Availability checked on Apr 01, 2026
About this title
- Format
- Feature film
- Year
- 2013
- Runtime
- 1h 31m
- Countries
- United States of America
- Original language
- EN
- Studios
- Nickelodeon Animation Studio, Curious Pictures
Content barometer
Violence
0/5
None
Fear
1/5
Mild
Sexuality
0/5
None
Language
0/5
None
Narrative complexity
1/5
Accessible
Adult themes
0/5
None
Expert review
Team Umizoomi: Animal Heroes is a very young children oriented adventure compilation built around simple, colorful, reassuring missions where animals need help. The sensitive content is limited to brief moments of mild peril, such as an animal being lost, stuck, or temporarily separated, along with light tension created by the need to solve a problem quickly.
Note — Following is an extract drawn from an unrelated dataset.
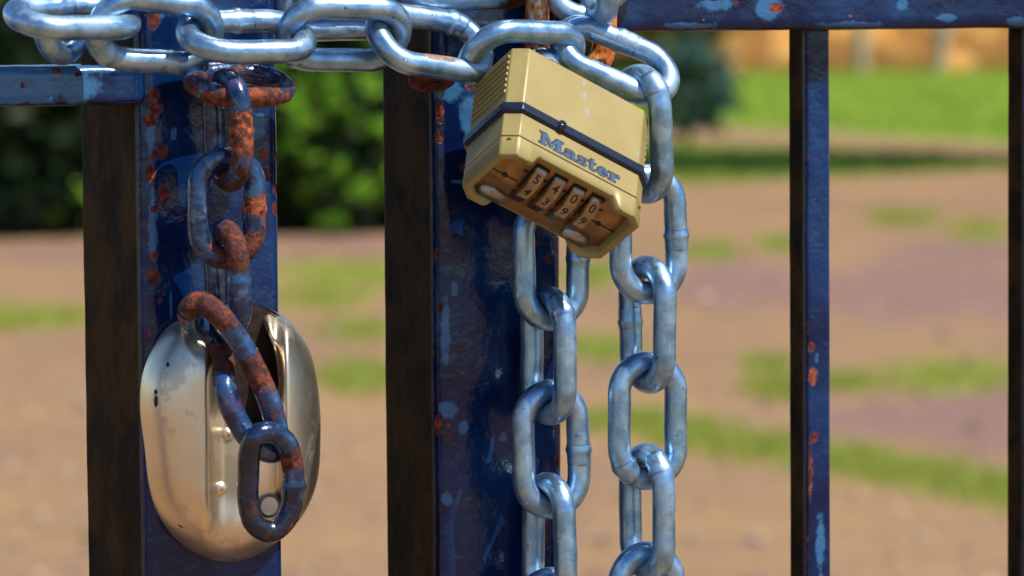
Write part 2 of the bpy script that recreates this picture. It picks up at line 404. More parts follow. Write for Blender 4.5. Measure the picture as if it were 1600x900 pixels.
for wi, (x, (c1, c2)) in enumerate(zip(WX, ('54', '43', '09', '09'))):
    # raised dark boxes painting in the shaded gap around the wheel
    bs = bmesh.new()
    for y0, y1 in ((yw - 10.6, yw - 7.0), (yw - 7.0, yw - 3.5), (yw - 3.5, yw + 0.5), (yw + 0.5, yw + 5.4)):
        z = fz((y0 + y1) / 2); zz = min(fz(y0), fz(y1)) - 0.06
        box(bs, x - 2.75, x + 2.95, y0, y1, zz, zz + 1.5)
    bm_obj('wheel_gap_shade', bs, M_SLOT, face)
    bw = bmesh.new(); rings = []
    for xx in (x - 2.35, x + 2.35):
        rings.append([bw.verts.new((xx * mm, (yw + RW * math.sin(R_(30 * k - 20))) * mm, (AX_Z - RW * math.cos(R_(30 * k - 20))) * mm)) for k in range(12)])
    for k in range(12): bw.faces.new((rings[0][k], rings[0][(k + 1) % 12], rings[1][(k + 1) % 12], rings[1][k]))
    bw.faces.new(rings[0]); bw.faces.new(rings[1][::-1]); bmesh.ops.recalc_face_normals(bw, faces=bw.faces)
    bmesh.ops.bevel(bw, geom=bw.edges[:], offset=0.3 * mm, segments=2, affect='EDGES')
    wh = bm_obj('number_wheel', bw, M_WHEEL, lock, smooth=False)
    for ch, sgn in ((c1, -1), (c2, 1)):
        me = glyph(ch, 5.0 * mm, 0.00008); me.materials.clear(); me.materials.append(M_INK)
        # text x -> +X, text y -> towards the front, normal -> outwards (down)
        ang = R_(15) * sgn - R_(20)
        nrm = Vector((0, math.sin(ang), -math.cos(ang))); up = Vector((0, -math.cos(ang), -math.sin(ang)))
        pos = Vector((x * mm, yw * mm, AX_Z * mm)) + nrm * (ap * mm + 0.00003) 
        MM = Matrix((Vector((1, 0, 0)), up, nrm)).transposed().to_4x4(); MM.translation = pos
        link_obj('digit', me, wh, MM)
# two steel feet at the back of the face
for x0, x1 in ((1.6, 12.0), (38.8, 49.2)):
    bp = bmesh.new(); box(bp, x0, x1, TD - 7.6, TD - 2.4, -53.4, -48.5, 0.55)
    bm_obj('steel_foot', bp, M_PAD, lock, smooth=True)
# side grip ridges (both sides of the upper body)
for side in (0, 1):
    for k in range(7):
        z = -4.6 - 3.0 * k
        xs = -CX - 0.05 if side == 0 else FW + CX + 0.05
        bp = bmesh.new(); bmesh.ops.create_cone(bp, cap_ends=True, segments=10, radius1=0.85 * mm, radius2=0.85 * mm, depth=(SD - 1.5) * mm,
            matrix=Matrix.Translation((xs * mm, TD / 2 * mm, z * mm)) @ Matrix.Rotation(R_(90), 4, 'X'))
        for v in bp.verts: v.co.x = xs * mm + (v.co.x - xs * mm) * 0.8
        bm_obj('grip_ridge', bp, M_BRASS, lock, smooth=True, angle=50)
# lettering
GL = {
 'M': (1.34, [[(0,0),(.40,0),(.40,.13),(.31,.13),(.31,.66),(.58,.06),(.68,.06),(.92,.62),(.92,.13),(.82,.13),(.82,0),(1.30,0),(1.30,.13),(1.20,.13),(1.20,.87),(1.30,.87),(1.30,1),(.93,1),(.66,.45),(.38,1),(0,1),(0,.87),(.10,.87),(.10,.13),(0,.13)]]),
 'a': (.74, [[(.70,0),(.44,0),(.44,.07),(.36,.0),(.24,-.02),(.10,.02),(.03,.12),(.03,.24),(.10,.34),(.24,.40),(.42,.42),(.42,.50),(.36,.56),(.27,.55),(.25,.47),(.08,.47),(.10,.60),(.22,.68),(.38,.70),(.54,.67),(.63,.58),(.64,.12),(.70,.12)], [(.42,.30),(.30,.29),(.24,.22),(.26,.14),(.34,.12),(.42,.18)]]),
 's': (.62, [[(.03,0),(.13,0),(.16,.05),(.26,-.02),(.42,-.02),(.54,.06),(.57,.18),(.54,.29),(.44,.36),(.28,.42),(.22,.47),(.24,.54),(.32,.57),(.40,.53),(.43,.45),(.52,.45),(.52,.68),(.43,.68),(.40,.64),(.32,.70),(.18,.69),(.07,.62),(.04,.50),(.08,.39),(.20,.31),(.34,.25),(.39,.19),(.36,.12),(.28,.10),(.18,.14),(.13,.24),(.03,.24)]]),
 't': (.51, [[(0,.56),(0,.68),(.10,.70),(.14,.90),(.30,.90),(.30,.68),(.44,.68),(.44,.56),(.30,.56),(.30,.20),(.33,.13),(.40,.14),(.46,.18),(.46,.05),(.34,-.02),(.20,-.01),(.11,.06),(.10,.18),(.10,.56)]]),
 'e': (.66, [[(.60,.20),(.52,.06),(.40,-.02),(.24,-.02),(.10,.07),(.02,.22),(.03,.44),(.12,.60),(.26,.70),(.42,.69),(.55,.60),(.61,.46),(.61,.29),(.24,.29),(.27,.17),(.36,.12),(.44,.15),(.48,.22)], [(.24,.40),(.40,.40),(.39,.52),(.32,.58),(.26,.52)]]),
 'r': (.62, [[(0,0),(.42,0),(.42,.12),(.33,.12),(.33,.36),(.38,.48),(.44,.50),(.44,.42),(.60,.42),(.61,.60),(.54,.69),(.44,.69),(.32,.58),(.32,.68),(0,.68),(0,.56),(.10,.56),(.10,.12),(0,.12)]]),
}
U = 7.9
def letter_mesh(ch, ext, off):
    cu = bpy.data.curves.new('l', 'CURVE'); cu.dimensions = '2D'; cu.fill_mode = 'BOTH'; cu.extrude = ext; cu.offset = off
    for poly in GL[ch][1]:
        sp = cu.splines.new('POLY'); sp.points.add(len(poly) - 1); sp.use_cyclic_u = True
        for pt, p in zip(sp.points, poly): pt.co = (p[0] * U * mm, p[1] * U * mm, 0, 1)
    ob = bpy.data.objects.new('l', cu); COL.objects.link(ob); bpy.context.view_layer.update()
    me = bpy.data.meshes.new_from_object(ob.evaluated_get(bpy.context.evaluated_depsgraph_get()))
    bpy.data.objects.remove(ob); return me
xx = 8.2
for ch in 'Master':
    for nm, mt, ext, off, y in (('letter_shadow_edge', M_INK, 0.00003, 0.00030, -0.00008), ('letter', M_LETTER, 0.00003, -0.00022, -0.00018)):  # black outline behind each letter paints the shadow of its recess
        me = letter_mesh(ch, ext, off); me.materials.clear(); me.materials.append(mt)
        MM = Matrix((Vector((1, 0, 0)), Vector((0, 0, 1)), Vector((0, -1, 0)))).transposed().to_4x4()
        dx = 0.30 if nm == 'letter' else 0.05
        MM = MM @ Matrix.Diagonal((1, .76, 1, 1)); MM.translation = ((xx + dx) * mm, y, (-44.2 + (-0.25 if nm == 'letter' else 0.1)) * mm)
        o = link_obj('letter' if nm == 'letter' else 'letter_shadow_outline', me, lock, MM)
    xx += GL[ch][0] * U

# generic swept tube -------------------------------------------------
def sweep(pts, rad, seg=20, closed=True, rfun=None, upv=None):
    n = len(pts); V = []; F = []; prm = []
    T = []
    for i in range(n):
        a = pts[(i - 1) % n] if closed or i > 0 else pts[i]; c = pts[(i + 1) % n] if closed or i < n - 1 else pts[i]
        T.append((c - a).normalized())
    N = upv if upv else (T[0].orthogonal().normalized())
    N = (N - T[0] * N.dot(T[0])).normalized()
    frames = []
    for i in range(n):
        N = (N - T[i] * N.dot(T[i])).normalized(); frames.append((N.copy(), T[i].cross(N)))
    for i in range(n):
        for k in range(seg):
            a = 2 * math.pi * k / seg
            r = rad * (rfun(i / n, a) if rfun else 1)
            V.append(pts[i] + (frames[i][0] * math.cos(a) + frames[i][1] * math.sin(a)) * r); prm.append((i / n, a))
    m = n if closed else n - 1
    for i in range(m):
        j = (i + 1) % n
        for k in range(seg):
            l = (k + 1) % seg
            F.append((i * seg + k, i * seg + l, j * seg + l, j * seg + k))
    if not closed:
        F.append(tuple(range(seg))[::-1]); F.append(tuple((n - 1) * seg + k for k in range(seg)))
    return V, F, prm
# shackle
sp = []
x0, x1, hh = 10.5, 41.5, 13.0
for i in range(8): sp.append(Vector((x0, TD / 2, -3 + (hh - 5 + 3) * i / 8)))
for i in range(1, 12):
    a = math.pi / 2 * i / 12; sp.append(Vector((x0 + 8 - 8 * math.cos(a), TD / 2, hh - 8 + 8 * math.sin(a) + 3)))
for i in range(9): sp.append(Vector((x0 + 8 + (x1 - x0 - 16) * i / 8, TD / 2, hh + 3)))
for i in range(1, 12):
    a = math.pi / 2 * i / 12; sp.append(Vector((x1 - 8 + 8 * math.sin(a), TD / 2, hh - 8 + 8 * math.cos(a) + 3)))
for i in range(9): sp.append(Vector((x1, TD / 2, (hh - 5) - (hh - 5 + 3) * i / 8)))
V, F, _ = sweep([p * mm for p in sp], 4.6 * mm, 24, False, upv=Vector((0, 1, 0)))
mesh_obj('shackle', V, F, M_SHACK, lock)

# ------------------------------------------------------------------ chain links
L_N, W_N, D_N = 0.0508, 0.0304, 0.0084
def link_path(L, W, D, n=96):
    R = (W - D) / 2; hs = (L - W) / 2; per = 4 * hs + 2 * math.pi * R; pts = []
    for i in range(n):
        s = per * i / n
        if s < 2 * hs: p = (-hs + s, R)
        elif s < 2 * hs + math.pi * R:
            a = (s - 2 * hs) / R; p = (hs + R * math.sin(a), R * math.cos(a))
        elif s < 4 * hs + math.pi * R: p = (hs - (s - 2 * hs - math.pi * R), -R)
        else:
            a = (s - 4 * hs - math.pi * R) / R; p = (-hs - R * math.sin(a), -R * math.cos(a))
        pts.append(Vector((p[0], p[1], 0)))
    return pts, 2 * hs / per
def link_mesh(name, m, L, W, D, seed=0, weld=0.15, wpos=None, rust=None, orange=None, n=104, lump=0.02):
    pts, frac = link_path(L, W, D, n)
    wp = frac / 2 if wpos is None else wpos
    for p in pts: p += Vector((noise.noise(p * 60 + Vector((seed * 3.1, 0, 0))), noise.noise(p * 60 + Vector((0, seed * 5.7, 4))), 0.6 * noise.noise(p * 50 + Vector((9, seed, 4))))) * 0.0006
    def rf(t, a):
        d = abs(((t - wp + 0.5) % 1) - 0.5)
        r = 1 + weld * math.exp(-(d / 0.012) ** 2) * (0.6 + 0.4 * math.cos(a * 2 + seed))
        r += 0.045 * (1 if 0 < ((t - wp + 0.5) % 1) - 0.5 < 0.05 else 0) * (1 if weld else 0)
        if lump > 0.05: r += 0.035 * noise.noise(Vector((math.cos(a) * 5, math.sin(a) * 5, t * 70 + seed))) + 0.02 * noise.noise(Vector((math.cos(a) * 11, math.sin(a) * 11, t * 150 + seed)))
        r += lump * noise.noise(Vector((math.cos(a) * 1.2, math.sin(a) * 1.2, t * 14 + seed * 7)))
        return r
    V, F, prm = sweep(pts, D / 2, 22, True, rf, Vector((0, 0, 1)))
    ap1 = (frac + 0.5) / 2
    def wd(t): return ((t - wp + 0.5) % 1) - 0.5
    at = {'rust': [0.0] * len(V), 'orange': [0.0] * len(V),
          'seam': [max(math.exp(-((wd(t) - 0.052 + 0.004 * math.sin(2 * a)) / 0.0035) ** 2), 0.8 * math.exp(-((wd(t) + 0.012 + 0.003 * math.cos(a)) / 0.0035) ** 2)) if weld else 0.0 for t, a in prm],
          'contact': [max(math.exp(-((t - ap1) / 0.055) ** 2), math.exp(-((t - ap1 - 0.5) / 0.055) ** 2)) * max(0.0, math.sin(a)) for t, a in prm]}
    if rust: at['rust'] = [rust(t, a) for t, a in prm]
    if orange: at['orange'] = [orange(t, a) for t, a in prm]
    me = bpy.data.meshes.new(name); me.from_pydata([tuple(v) for v in V], [], F); me.update()
    me.polygons.foreach_set('use_smooth', [True] * len(me.polygons))
    for k, vals in at.items():
        q = me.attributes.new(k, 'FLOAT', 'POINT'); q.data.foreach_set('value', vals)
    me.materials.append(m); return me
zinc_meshes = [link_mesh('link', M_ZINC, L_N, W_N, D_N, s, wpos=None if s % 2 == 0 else 0.74) for s in range(4)]
def frame_from(center, e1, e2):
    e1 = e1.normalized(); e2 = (e2 - e1 * e2.dot(e1)).normalized(); e3 = e1.cross(e2)
    M = Matrix((e1, e2, e3)).transposed().to_4x4(); M.translation = center; return M
def chain_empty(name, px, py, v, label, group=None):
    b = G(px, py, v); M = GM @ Matrix.Translation(b)
    return empty(name, M, label, 'chain', group), b
def place_link(par, base, me, p1, p2, v1, v2, phi, name='link'):
    "p1,p2: photo points of the two link ends' axis, v1,v2 their distance from the gate front; phi rolls it: 0 faces the viewer, + tips the top away"
    a = G(p1[0], p1[1], v1); c = G(p2[0], p2[1], v2)
    e1 = (c - a).normalized(); e2u = Vector((0, 0, 1)) if abs(e1.z) < 0.8 else Vector((-1, 0, 0))
    if abs(e1.z) < 0.8: e2 = Vector((0, math.sin(phi), math.cos(phi)))
    else: e2 = Vector((-math.cos(phi), math.sin(phi), 0))
    return link_obj(name, me, par, frame_from((a + c) / 2 - base, e1, e2))
rad = R_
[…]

The intensity stays very low throughout, with no real violence, no lasting scary villain, no coarse language, and no adult material. Its interactive and repetitive structure is designed to feel safe for small children, although very sensitive viewers may still react when an animal appears distressed before being helped soon afterward. For parents, this is a gentle preschool watch, especially suitable if your child enjoys participating, counting, spotting clues, and being reassured quickly after a short moment of concern.
Synopsis
Team up with Team Umizoomi on four fantastic animal missions! Help Milli, Geo, and Bot get Purple Monkey to his new Monkey Jungle home at the zoo, rescue Buster the dog at a construction site, fix the Cuckoo Bears' clock, and find six baby chicks!
Difficult scenes
In the story where the team helps a monkey reach its new home at the zoo, the main emotional tension comes from the animal being moved into an unfamiliar place. A young child may feel slight concern about the transition and the possibility of the monkey getting lost, even though the tone stays warm and very reassuring. During the rescue of the dog at a construction site, the building setting may feel a little intense for very sensitive viewers because it suggests obstacles and a less secure place than a home or playground. The scene remains calm and educational, with no injury or realistic threat, and it resolves quickly through teamwork and problem solving.